Nietzsche's idea of truth here is contaminated, and it is the contaminated conception of truth that he rebels against. After truth passed from subject (revelation, truth reveals itself consciously) to object (freethinking, the Enlightenment, truth is an object to denude), materialism rebels against the incoherent, freethinking enterprise, and identifies truth strictly with empiricism: what we see and hear, and ends up raising utility above it (and Nietzsche is actually rebelling against utility as the supreme value more than he is against truth). Nietzsche is working with the materialist conception of truth, and of course realizes that the empirical is altogether a matter of perspective, if what we see and hear is synonymous with truth, then there is no monolithic truth, each person has his own "truth". But in order to accept this conclusion, one must first accept the entire post-freethinking enterprise, the materialist, realist enterprise.
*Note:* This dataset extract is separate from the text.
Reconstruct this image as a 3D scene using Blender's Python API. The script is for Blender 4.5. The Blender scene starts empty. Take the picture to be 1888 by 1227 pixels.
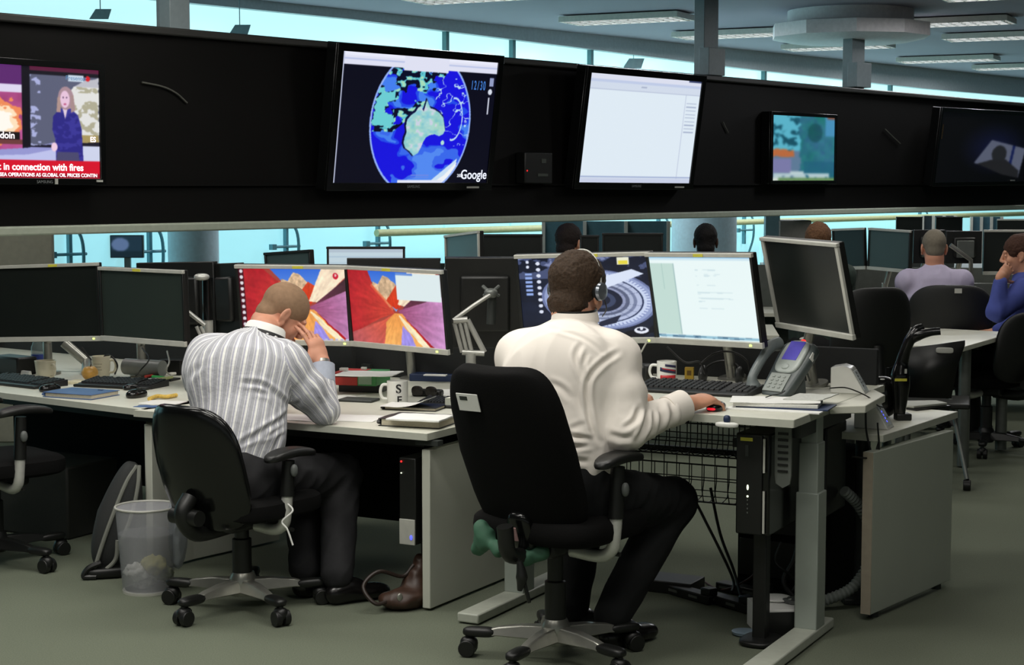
import bpy, math, random
import numpy as np
from mathutils import Vector as V, Matrix as MX, noise as NZ
random.seed(7)
C = bpy.context.scene
COL = C.collection
PI = math.pi

# ---------------------------------------------------------------- camera
F = 3200.0; EYE = 1.65; TH = math.atan(275.5 / F)
cam_d = bpy.data.cameras.new('camera'); cam = bpy.data.objects.new('camera', cam_d); COL.objects.link(cam)
cam.location = (0, 0, EYE); cam.rotation_euler = (PI / 2 - TH, 0, 0)
cam_d.sensor_width = 36; cam_d.lens = 36 * F / 1888; cam_d.clip_end = 200
C.camera = cam
C.view_settings.view_transform = 'Standard'; C.view_settings.look = 'None'
C.view_settings.gamma = 1; C.view_settings.use_curve_mapping = False
C.view_settings.exposure = 0.0
C.cycles.use_denoising = True
C.cycles.max_bounces = 6; C.cycles.diffuse_bounces = 3; C.cycles.glossy_bounces = 3
C.cycles.sample_clamp_indirect = 4

def ray(px, py):
    x = (px - 944) / F; y = (613.5 - py) / F
    c, s = math.cos(TH), math.sin(TH)
    return V((x, c + y * s, -s + y * c))
def U(px, py, z):
    r = ray(px, py); t = (z - EYE) / r.z
    return V((r.x * t, r.y * t, z))
def D(px, py, d):
    r = ray(px, py); t = d / r.y
    return V((r.x * t, d, EYE + r.z * t))

def lin(c):
    return tuple(((v / 255) / 12.92 if v / 255 <= .04045 else ((v / 255 + .055) / 1.055) ** 2.4) for v in c)

# ---------------------------------------------------------------- world and lamps
w = bpy.data.worlds.new('world'); C.world = w; w.use_nodes = True
bg = w.node_tree.nodes['Background']; bg.inputs[0].default_value = (.78, .86, .84, 1); bg.inputs[1].default_value = .22

CEIL = 3.25
def area(x, y, p, sx=1.2, sy=.35, col=(1, .97, .90), rz=0.0, z=CEIL - .12):
    l = bpy.data.lights.new('ceiling_lamp_light', 'AREA'); l.shape = 'RECTANGLE'; l.size = sx; l.size_y = sy
    l.energy = p; l.color = col
    o = bpy.data.objects.new('ceiling_lamp_light', l); o.location = (x, y, z); o.rotation_euler = (0, 0, rz); COL.objects.link(o)
    return o
# ceiling luminaires over the near desks (outside the frame, above and behind the camera)
for (x, y, p) in [(-3.2, 4.0, 34), (-1.1, 4.6, 62), (1.0, 4.4, 34), (-2.2, 6.6, 44), (-.2, 6.4, 40), (-3.6, 9.0, 26), (-1.4, 9.2, 26),
                  (0.9, 8.6, 14), (-1.8, 2.0, 40), (.6, 1.8, 22), (3.2, 4.6, 3), (3.4, 9.4, 12), (2.0, 10.6, 26), (4.4, 12.0, 30)]:
    area(x, y, p * .72, 1.4, .5)

# ---------------------------------------------------------------- materials
_M = {}
def mat(name, rgb, rough=.55, metal=0.0, var=.06, scale=30.0, bump=0.0, emit=0.0, spec=.5, alpha=1.0, coat=0.0):
    if name in _M: return _M[name]
    m = bpy.data.materials.new(name); m.use_nodes = True
    nt = m.node_tree; b = nt.nodes['Principled BSDF']
    c = lin(rgb)
    tc = nt.nodes.new('ShaderNodeTexCoord'); n = nt.nodes.new('ShaderNodeTexNoise'); n.inputs['Scale'].default_value = scale
    n.inputs['Detail'].default_value = 4
    nt.links.new(tc.outputs['Object'], n.inputs['Vector'])
    r = nt.nodes.new('ShaderNodeValToRGB')
    r.color_ramp.elements[0].position = .3; r.color_ramp.elements[1].position = .7
    r.color_ramp.elements[0].color = (*[v * (1 - var) for v in c], 1)
    r.color_ramp.elements[1].color = (*[min(1, v * (1 + var)) for v in c], 1)
    nt.links.new(n.outputs['Fac'], r.inputs['Fac']); nt.links.new(r.outputs['Color'], b.inputs['Base Color'])
    b.inputs['Roughness'].default_value = rough; b.inputs['Metallic'].default_value = metal
    b.inputs['Specular IOR Level'].default_value = spec
    if coat: b.inputs['Coat Weight'].default_value = coat
    if alpha < 1: b.inputs['Alpha'].default_value = alpha
    if bump:
        bp = nt.nodes.new('ShaderNodeBump'); bp.inputs['Strength'].default_value = bump; bp.inputs['Distance'].default_value = .003
        nt.links.new(n.outputs['Fac'], bp.inputs['Height']); nt.links.new(bp.outputs['Normal'], b.inputs['Normal'])
    if emit:
        nt.links.new(r.outputs['Color'], b.inputs['Emission Color']); b.inputs['Emission Strength'].default_value = emit
    _M[name] = m
    return m

BLK = mat('black plastic', (20, 21, 20), .42)
BLKM = mat('black fabric', (12, 12, 12), .9, bump=.4, scale=300, spec=.15)
BLKG = mat('black glossy plastic', (14, 15, 15), .18)
WALLB = mat('black painted board', (9, 8, 7), .6, var=.1, scale=2, spec=.15)
SIL = mat('silver plastic', (190, 190, 182), .4, .15)
SILM = mat('satin aluminium', (168, 168, 160), .32, .75)
SILD = mat('grey metal', (112, 116, 112), .4, .5)
WHT = mat('white laminate', (214, 214, 200), .45, var=.03)
WHTE = mat('white laminate edging', (188, 190, 178), .5, var=.03)
PAN = mat('grey white laminate', (198, 200, 188), .5, var=.03, scale=4)
PAP = mat('white paper', (238, 238, 234), .7, var=.02)
GRY = mat('grey plastic', (96, 100, 98), .5)
GRYD = mat('dark grey plastic', (48, 52, 50), .5)
YEL = mat('yellow sticker', (206, 200, 70), .6)
LEATH = mat('black leather', (20, 20, 20), .36, bump=.25, scale=120, spec=.6)
TROU = mat('dark trouser cloth', (30, 31, 32), .85, bump=.3, scale=60, spec=.2)
SHOE = mat('black shoe leather', (16, 15, 15), .25)
CREAM = mat('cream ceramic', (226, 220, 196), .25, var=.03)
WCER = mat('white ceramic', (228, 228, 222), .2, var=.02)
DSCR = mat('dark switched off screen', (26, 30, 28), .28, var=.12, scale=3)
GSCR = mat('grey green switched off screen', (62, 78, 78), .35, var=.08, scale=4)
NAVY = mat('navy card', (34, 50, 84), .5)
BLUEF = mat('blue folder card', (74, 102, 150), .45)
REDP = mat('red card', (188, 52, 44), .5)
GRNP = mat('green plastic box', (70, 150, 84), .45)
GLED = mat('yellow green power light', (220, 255, 120), .5, emit=2.0)
RLED = mat('red light', (255, 40, 40), .5, emit=1.6)
WLED = mat('white power light', (240, 255, 220), .5, emit=1.2)
BLED = mat('blue light', (90, 100, 255), .5, emit=1.2)
CAB = mat('cable rubber', (14, 14, 14), .5)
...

Once truth becomes purely relative, then it ceases to have any significance beyond taste, and if truth is merely a matter of taste, then taste itself is the predicate upon which it dependent, and taste itself is aesthetics, so Nietzsche says truth as a product of taste is of no value compared to the taste itself, merely a servant of taste. And once this is accepted, then the taste which is the most exotic will always be most valued, whatever is the "spirit of the age", the "current year", is what is most fresh, and therefore most exciting, and this impulse assumes control over all art and politics. But of course the dialectic is not complete, to be complete in abandonment of God, the vagaries must be abolished, and destruction becomes the measure of all things, because destruction is the ultimate excitement, the ultimate in freshness, as it is always the ultimate rebellion against every creative act prior to itself.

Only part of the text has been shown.